Two papers published by Federal Reserve economists recently have poured cold water on the notion that the inflation outlook according to business, market, household, or economists’ expectations is a particularly reliable guide to actual outcomes.
This matters – hugely – because tempering and guiding the public’s inflation expectations is a key policy tool for any central bank with a price stability mandate like the Fed. How policymakers respond to changes in the perceived inflation outlook has a real impact on millions of people’s daily lives.
But according to a Cleveland Fed paper this week ( https://bit.ly/3nhPLrI ), the predictive relationship between a range of inflation expectations measures and future inflation is, at best, patchy, and at worst, virtually non-existent.
Consumers, in particular, have a poor record in predicting inflation a year out, and financial markets aren’t much better.
This follows a paper last month by Fed staffer Jeremy Rudd ( https://bit.ly/3G2Cg7J ), who went further, warning that belief in this supposed relationship between expected and actual inflation “has no compelling theoretical or empirical basis and could potentially result in serious policy errors”.
Well-anchored expectations help ensure that the economy runs smoothly, allowing businesses and consumers to make rational spending and investment decisions. A benign environment like this in turn helps the Fed meet its inflation targets, completing the virtuous circle.
But the Fed is in a quandary right now, and markets in a frenzy, as they grapple with the strongest price pressures in years. Financial market inflation expectations as measured by inflation swaps and breakeven rates are the highest since 2014.
There is a growing view that the Fed will feel compelled to tighten policy earlier and more aggressively than it would like to ensure inflation remains transitory. Many emerging market central banks, most notably Brazil’s, are already well down this path, and those in developed economies are getting twitchy too.
The clear risk is that if current inflation pressures do prove to be “transitory”, as Fed policymakers still claim, then raising rates could slow economic activity, choke growth and maybe even tip the economy back toward recession.
Can policymakers put their faith in these expectations, and if so, which ones?
SPURIOUS LINKS
The Cleveland Fed paper analyzes inflation expectations from four main groups: households (University of Michigan 1-year consumer surveys); professional economists (Blue Chip Economic Indicators 1-year forecasts); businesses (Atlanta Fed survey); and financial markets (Cleveland Fed model including nominal Treasury yields, survey forecasts, inflation swaps data).

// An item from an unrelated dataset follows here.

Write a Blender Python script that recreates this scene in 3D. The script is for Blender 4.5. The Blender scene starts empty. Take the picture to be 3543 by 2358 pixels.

It finds that in some cases over the past decade the correlation between expected and actual inflation has been negative, “suggesting a much more limited ability of the expectations measures to predict one-year-ahead”.
Professional economists have consistently had the best track record going back to the 1980s and consumers the worst, while markets have been a “rather poor predictor” of overall inflation since 2011.
Regarding the Atlanta Fed survey of firms’ headline and core CPI forecasts, “our results suggest that one is better off simply basing one’s prediction on the average of the inflation series”, the paper’s authors find.
To be fair, making predictions is difficult, especially about the future, so it is understandable that people tend to look back in order to look forward.
Kit Juckes, head of FX strategy at Societe Generale in London, notes that because expectations are a function of past inflation, they underprice what will happen until inflation gets really high, then overprice it. By which point, growth may already be heading south.
This can complicate policy-making. The chart below shows how U.S. consumers have consistently over-estimated inflation over the past decade, although the negative spread in recent months suggests that may be changing.
In his rather more incendiary paper last month, Fed economist Jeremy Rudd states that the only basis for the view that expectations influence future inflation is essentially because expectations are embedded into forecasting models at all.
He argues there is nothing more than circumstantial evidence for a link between long-term inflation expectations and inflation’s long-run trend, and “no evidence at all” about what might be required to keep that trend in place.
But until something better fills that void, policymakers and financial markets can only work with the tools they have.
“It is without doubt the biggest question of the day, and rather than a clear idea of how it works, all we have is market pricing and forecasts,” said SocGen’s Juckes.